> _WORK TO BE COMPLETED_: Copy out every line containing the word "scene".

> _DATA PROVIDED_:

------------------------------

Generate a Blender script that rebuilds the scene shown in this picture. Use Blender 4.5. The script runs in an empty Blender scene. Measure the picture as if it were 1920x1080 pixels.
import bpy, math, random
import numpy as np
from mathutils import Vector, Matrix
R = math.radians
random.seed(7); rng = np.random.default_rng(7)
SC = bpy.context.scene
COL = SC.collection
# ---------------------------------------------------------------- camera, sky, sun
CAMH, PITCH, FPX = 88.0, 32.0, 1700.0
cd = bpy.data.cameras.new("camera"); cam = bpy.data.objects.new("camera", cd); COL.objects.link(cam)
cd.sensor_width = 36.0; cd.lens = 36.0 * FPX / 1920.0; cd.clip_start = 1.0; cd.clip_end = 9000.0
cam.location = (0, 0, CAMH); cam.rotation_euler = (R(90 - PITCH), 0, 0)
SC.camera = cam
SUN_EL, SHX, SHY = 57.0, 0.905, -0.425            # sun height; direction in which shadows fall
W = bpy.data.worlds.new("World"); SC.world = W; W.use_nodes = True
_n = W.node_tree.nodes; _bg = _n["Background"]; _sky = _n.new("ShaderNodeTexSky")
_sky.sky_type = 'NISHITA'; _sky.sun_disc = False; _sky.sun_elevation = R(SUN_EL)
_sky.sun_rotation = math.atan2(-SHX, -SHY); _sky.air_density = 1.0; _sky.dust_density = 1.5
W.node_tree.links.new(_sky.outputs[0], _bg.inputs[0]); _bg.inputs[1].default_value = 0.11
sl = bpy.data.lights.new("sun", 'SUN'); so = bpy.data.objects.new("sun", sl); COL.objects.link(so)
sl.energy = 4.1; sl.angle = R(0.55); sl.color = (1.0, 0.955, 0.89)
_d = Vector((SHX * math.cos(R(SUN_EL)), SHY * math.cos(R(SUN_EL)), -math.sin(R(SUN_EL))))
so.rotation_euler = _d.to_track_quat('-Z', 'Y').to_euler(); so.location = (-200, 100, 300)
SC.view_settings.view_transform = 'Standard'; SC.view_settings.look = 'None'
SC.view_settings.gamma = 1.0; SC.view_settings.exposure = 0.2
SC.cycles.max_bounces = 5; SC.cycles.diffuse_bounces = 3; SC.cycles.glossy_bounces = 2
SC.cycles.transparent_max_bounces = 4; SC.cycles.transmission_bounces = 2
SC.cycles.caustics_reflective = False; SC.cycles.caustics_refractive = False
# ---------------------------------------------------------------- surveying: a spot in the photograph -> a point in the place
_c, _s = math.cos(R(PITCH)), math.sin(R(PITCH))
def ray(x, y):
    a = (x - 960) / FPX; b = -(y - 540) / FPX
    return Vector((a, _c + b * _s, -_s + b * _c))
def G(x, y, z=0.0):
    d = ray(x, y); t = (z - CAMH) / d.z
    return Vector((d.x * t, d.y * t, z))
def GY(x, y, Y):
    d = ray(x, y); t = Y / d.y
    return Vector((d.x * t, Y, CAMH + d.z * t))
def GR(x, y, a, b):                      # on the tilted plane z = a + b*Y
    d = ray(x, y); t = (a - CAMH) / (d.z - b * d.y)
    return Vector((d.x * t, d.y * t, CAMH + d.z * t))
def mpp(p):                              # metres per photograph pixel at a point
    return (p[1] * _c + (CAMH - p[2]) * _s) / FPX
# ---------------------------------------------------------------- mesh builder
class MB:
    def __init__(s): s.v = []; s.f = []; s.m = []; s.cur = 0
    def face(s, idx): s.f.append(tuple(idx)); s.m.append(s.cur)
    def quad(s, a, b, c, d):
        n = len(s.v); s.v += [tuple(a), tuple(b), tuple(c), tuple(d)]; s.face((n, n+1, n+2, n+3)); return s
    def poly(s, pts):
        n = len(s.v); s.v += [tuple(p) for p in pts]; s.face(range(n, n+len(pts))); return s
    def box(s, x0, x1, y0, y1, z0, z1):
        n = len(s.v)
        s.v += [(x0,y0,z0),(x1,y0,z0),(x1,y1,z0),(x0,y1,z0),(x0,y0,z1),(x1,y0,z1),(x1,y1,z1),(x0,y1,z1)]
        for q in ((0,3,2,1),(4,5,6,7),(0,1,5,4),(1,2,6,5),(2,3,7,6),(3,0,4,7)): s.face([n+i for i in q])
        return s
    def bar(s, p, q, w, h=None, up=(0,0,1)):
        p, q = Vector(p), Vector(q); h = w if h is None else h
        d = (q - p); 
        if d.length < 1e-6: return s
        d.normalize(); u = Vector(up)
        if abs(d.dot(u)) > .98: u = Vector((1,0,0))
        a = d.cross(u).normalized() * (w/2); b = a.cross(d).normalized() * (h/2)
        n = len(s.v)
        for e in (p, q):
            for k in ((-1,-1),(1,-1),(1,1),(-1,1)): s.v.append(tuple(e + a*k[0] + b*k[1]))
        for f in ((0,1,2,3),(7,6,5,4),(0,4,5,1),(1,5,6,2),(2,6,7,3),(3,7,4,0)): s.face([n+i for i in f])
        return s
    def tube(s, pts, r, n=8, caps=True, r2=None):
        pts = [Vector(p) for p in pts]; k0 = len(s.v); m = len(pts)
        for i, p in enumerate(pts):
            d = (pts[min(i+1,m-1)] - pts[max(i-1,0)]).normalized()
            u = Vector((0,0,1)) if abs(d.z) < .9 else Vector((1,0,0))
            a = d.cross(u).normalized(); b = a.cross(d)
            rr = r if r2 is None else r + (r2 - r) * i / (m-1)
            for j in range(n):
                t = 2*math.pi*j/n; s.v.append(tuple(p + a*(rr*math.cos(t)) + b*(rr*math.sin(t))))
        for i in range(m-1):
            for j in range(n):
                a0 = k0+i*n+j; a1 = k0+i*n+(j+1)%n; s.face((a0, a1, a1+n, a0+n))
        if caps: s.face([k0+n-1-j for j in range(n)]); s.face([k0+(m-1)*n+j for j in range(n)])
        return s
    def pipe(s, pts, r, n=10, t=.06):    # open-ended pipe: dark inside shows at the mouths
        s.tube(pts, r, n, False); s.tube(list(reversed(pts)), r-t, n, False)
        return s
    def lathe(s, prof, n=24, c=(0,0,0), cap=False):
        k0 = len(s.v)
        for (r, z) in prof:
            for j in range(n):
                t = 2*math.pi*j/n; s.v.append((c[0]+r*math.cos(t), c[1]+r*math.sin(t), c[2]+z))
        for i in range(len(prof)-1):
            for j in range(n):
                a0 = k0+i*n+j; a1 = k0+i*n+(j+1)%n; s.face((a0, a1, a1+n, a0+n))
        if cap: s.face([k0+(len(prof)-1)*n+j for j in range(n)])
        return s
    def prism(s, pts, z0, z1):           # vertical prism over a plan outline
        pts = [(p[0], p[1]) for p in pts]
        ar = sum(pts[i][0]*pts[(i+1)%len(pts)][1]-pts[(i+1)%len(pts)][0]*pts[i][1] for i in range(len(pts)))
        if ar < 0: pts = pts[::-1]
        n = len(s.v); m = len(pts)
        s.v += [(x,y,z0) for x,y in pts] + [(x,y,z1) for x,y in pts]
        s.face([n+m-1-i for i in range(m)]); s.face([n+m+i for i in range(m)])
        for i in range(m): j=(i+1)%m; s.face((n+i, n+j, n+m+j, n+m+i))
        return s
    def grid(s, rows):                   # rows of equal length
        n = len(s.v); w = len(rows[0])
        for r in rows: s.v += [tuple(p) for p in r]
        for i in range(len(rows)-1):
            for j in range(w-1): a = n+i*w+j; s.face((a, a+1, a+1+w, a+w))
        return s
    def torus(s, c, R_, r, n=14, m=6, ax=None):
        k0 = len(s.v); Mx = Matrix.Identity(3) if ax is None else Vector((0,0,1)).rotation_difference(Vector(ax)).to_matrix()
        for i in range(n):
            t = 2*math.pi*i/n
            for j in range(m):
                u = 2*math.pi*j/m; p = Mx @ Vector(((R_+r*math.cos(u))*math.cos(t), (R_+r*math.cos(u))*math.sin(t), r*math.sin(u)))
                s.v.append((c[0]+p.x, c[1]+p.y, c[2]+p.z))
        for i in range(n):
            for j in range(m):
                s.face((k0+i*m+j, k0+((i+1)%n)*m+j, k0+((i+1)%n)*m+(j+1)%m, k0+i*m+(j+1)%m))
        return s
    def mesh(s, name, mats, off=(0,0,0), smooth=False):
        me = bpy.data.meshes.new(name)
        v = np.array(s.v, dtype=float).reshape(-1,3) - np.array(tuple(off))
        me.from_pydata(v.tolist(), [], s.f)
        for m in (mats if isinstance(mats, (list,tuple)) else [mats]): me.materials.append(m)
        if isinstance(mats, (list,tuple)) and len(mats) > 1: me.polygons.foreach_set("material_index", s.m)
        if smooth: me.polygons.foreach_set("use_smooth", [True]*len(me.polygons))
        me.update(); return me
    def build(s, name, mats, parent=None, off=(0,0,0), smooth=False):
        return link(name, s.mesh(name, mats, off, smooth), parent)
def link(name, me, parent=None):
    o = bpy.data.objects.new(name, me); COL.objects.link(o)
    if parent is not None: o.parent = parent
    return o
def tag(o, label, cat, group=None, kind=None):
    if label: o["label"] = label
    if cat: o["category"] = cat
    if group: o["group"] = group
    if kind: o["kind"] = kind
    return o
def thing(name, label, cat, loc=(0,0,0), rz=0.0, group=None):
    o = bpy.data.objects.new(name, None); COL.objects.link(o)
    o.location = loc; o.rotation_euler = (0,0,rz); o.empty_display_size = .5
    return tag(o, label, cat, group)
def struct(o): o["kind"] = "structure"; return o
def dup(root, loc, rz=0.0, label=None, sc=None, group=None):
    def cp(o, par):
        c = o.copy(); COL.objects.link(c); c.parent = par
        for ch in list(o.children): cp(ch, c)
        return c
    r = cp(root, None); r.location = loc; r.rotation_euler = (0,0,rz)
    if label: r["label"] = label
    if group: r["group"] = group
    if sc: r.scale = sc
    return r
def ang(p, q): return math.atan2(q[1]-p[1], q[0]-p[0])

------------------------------

> _ANSWER TO THE EXERCISE_:
Generate a Blender script that rebuilds the scene shown in this picture. Use Blender 4.5. The script runs in an empty Blender scene. Measure the picture as if it were 1920x1080 pixels.
SC = bpy.context.scene